TASK DETAILS :: Repeat exactly what appears from the opening line of the listing to the line with "house('porch_house', 'little tan", inclusive.

GIVEN MATERIAL ::
┄┄┄┄┄┄┄┄┄┄┄┄┄┄┄┄┄┄┄┄

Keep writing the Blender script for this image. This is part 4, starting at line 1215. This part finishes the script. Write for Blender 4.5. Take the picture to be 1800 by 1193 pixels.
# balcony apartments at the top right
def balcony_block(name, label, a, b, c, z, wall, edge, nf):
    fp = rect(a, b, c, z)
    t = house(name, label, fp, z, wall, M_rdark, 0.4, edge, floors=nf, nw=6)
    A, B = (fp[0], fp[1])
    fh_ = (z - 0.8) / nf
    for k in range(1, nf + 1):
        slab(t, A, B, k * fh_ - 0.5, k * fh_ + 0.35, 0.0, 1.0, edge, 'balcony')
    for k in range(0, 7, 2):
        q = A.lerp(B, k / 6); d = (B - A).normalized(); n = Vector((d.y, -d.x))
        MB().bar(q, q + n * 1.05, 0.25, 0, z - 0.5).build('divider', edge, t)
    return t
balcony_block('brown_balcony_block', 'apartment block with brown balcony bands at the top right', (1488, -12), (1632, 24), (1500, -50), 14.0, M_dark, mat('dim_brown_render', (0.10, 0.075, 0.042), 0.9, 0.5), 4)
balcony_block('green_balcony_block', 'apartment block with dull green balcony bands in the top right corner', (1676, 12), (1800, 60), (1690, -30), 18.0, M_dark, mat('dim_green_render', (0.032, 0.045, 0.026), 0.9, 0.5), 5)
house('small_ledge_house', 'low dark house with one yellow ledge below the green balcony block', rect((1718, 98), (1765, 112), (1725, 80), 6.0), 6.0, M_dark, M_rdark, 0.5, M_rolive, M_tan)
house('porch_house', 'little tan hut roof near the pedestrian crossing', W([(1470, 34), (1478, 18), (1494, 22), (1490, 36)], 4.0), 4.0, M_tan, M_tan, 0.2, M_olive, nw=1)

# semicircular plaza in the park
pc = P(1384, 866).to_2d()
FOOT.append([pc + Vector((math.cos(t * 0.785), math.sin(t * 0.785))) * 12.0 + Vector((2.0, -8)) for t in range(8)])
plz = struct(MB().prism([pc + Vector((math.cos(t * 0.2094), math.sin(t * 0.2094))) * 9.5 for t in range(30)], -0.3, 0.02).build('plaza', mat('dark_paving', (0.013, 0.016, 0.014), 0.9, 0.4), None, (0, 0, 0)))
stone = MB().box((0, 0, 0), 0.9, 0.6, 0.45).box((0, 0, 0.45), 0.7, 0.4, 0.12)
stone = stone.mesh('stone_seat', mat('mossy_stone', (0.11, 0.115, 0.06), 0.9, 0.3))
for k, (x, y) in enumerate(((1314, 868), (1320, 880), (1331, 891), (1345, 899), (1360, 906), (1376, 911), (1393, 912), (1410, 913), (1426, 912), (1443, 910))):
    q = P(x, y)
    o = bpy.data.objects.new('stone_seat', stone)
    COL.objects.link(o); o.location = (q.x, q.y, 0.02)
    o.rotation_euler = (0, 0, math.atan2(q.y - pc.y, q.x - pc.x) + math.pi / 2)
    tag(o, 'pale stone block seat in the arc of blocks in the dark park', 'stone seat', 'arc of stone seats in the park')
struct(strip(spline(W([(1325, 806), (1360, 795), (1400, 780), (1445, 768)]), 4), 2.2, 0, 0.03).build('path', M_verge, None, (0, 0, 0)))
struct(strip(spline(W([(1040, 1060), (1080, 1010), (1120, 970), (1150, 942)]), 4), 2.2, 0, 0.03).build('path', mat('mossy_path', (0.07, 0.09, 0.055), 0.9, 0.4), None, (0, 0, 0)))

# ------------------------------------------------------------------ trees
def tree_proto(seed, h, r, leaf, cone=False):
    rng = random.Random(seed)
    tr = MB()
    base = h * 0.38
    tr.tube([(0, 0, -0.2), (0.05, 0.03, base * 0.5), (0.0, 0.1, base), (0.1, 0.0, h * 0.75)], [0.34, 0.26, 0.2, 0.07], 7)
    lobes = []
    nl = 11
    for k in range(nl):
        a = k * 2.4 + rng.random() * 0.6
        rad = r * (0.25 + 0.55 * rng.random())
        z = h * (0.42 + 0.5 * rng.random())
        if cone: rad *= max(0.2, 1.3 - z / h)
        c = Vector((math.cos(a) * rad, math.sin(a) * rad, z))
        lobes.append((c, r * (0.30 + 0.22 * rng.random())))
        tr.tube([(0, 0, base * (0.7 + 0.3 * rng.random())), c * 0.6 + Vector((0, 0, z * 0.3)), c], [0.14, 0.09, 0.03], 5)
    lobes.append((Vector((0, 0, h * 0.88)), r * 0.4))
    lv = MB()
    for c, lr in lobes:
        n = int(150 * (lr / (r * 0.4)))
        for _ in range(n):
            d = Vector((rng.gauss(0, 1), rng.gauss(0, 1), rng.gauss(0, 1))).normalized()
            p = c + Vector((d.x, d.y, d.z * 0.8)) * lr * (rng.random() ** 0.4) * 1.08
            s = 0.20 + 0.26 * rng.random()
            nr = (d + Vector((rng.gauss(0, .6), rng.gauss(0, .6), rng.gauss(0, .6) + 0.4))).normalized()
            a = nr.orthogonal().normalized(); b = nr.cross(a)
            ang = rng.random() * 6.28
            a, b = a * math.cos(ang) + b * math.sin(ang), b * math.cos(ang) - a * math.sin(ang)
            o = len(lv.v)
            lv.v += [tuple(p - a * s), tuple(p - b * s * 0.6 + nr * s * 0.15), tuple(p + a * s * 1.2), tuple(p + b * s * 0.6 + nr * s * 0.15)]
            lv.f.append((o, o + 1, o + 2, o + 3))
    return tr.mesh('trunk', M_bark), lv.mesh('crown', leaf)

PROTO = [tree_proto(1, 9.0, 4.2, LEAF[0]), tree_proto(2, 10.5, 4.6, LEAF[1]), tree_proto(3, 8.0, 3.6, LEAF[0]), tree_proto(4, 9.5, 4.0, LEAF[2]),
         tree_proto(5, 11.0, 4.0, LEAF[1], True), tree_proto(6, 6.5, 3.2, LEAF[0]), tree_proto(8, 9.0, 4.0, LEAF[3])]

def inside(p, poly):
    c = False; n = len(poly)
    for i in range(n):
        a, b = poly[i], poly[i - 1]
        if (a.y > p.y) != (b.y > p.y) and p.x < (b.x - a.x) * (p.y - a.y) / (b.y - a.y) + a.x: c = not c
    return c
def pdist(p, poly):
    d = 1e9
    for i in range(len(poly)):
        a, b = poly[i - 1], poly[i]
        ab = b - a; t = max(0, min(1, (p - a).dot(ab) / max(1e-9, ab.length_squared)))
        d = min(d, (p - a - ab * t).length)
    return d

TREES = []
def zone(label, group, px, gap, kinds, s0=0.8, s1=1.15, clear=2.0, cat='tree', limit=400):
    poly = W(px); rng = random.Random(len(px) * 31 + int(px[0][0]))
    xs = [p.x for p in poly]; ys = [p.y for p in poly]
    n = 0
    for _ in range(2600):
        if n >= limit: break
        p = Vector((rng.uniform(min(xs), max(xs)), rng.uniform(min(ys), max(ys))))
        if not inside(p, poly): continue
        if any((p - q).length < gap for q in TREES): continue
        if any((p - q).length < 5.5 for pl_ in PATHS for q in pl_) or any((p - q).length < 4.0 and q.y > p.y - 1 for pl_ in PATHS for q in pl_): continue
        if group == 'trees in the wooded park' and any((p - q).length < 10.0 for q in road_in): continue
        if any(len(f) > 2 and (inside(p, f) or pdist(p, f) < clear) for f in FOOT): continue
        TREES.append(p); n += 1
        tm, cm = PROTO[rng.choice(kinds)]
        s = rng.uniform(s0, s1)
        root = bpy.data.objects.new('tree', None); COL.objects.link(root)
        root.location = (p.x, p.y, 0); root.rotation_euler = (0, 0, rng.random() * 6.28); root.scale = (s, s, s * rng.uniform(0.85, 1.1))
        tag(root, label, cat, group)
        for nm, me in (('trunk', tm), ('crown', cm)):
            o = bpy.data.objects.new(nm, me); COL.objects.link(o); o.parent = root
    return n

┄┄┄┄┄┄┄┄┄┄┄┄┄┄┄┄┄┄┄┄

RESULT ::
Keep writing the Blender script for this image. This is part 4, starting at line 1215. This part finishes the script. Write for Blender 4.5. Take the picture to be 1800 by 1193 pixels.
# balcony apartments at the top right
def balcony_block(name, label, a, b, c, z, wall, edge, nf):
    fp = rect(a, b, c, z)
    t = house(name, label, fp, z, wall, M_rdark, 0.4, edge, floors=nf, nw=6)
    A, B = (fp[0], fp[1])
    fh_ = (z - 0.8) / nf
    for k in range(1, nf + 1):
        slab(t, A, B, k * fh_ - 0.5, k * fh_ + 0.35, 0.0, 1.0, edge, 'balcony')
    for k in range(0, 7, 2):
        q = A.lerp(B, k / 6); d = (B - A).normalized(); n = Vector((d.y, -d.x))
        MB().bar(q, q + n * 1.05, 0.25, 0, z - 0.5).build('divider', edge, t)
    return t
balcony_block('brown_balcony_block', 'apartment block with brown balcony bands at the top right', (1488, -12), (1632, 24), (1500, -50), 14.0, M_dark, mat('dim_brown_render', (0.10, 0.075, 0.042), 0.9, 0.5), 4)
balcony_block('green_balcony_block', 'apartment block with dull green balcony bands in the top right corner', (1676, 12), (1800, 60), (1690, -30), 18.0, M_dark, mat('dim_green_render', (0.032, 0.045, 0.026), 0.9, 0.5), 5)
house('small_ledge_house', 'low dark house with one yellow ledge below the green balcony block', rect((1718, 98), (1765, 112), (1725, 80), 6.0), 6.0, M_dark, M_rdark, 0.5, M_rolive, M_tan)
house('porch_house', 'little tan hut roof near the pedestrian crossing', W([(1470, 34), (1478, 18), (1494, 22), (1490, 36)], 4.0), 4.0, M_tan, M_tan, 0.2, M_olive, nw=1)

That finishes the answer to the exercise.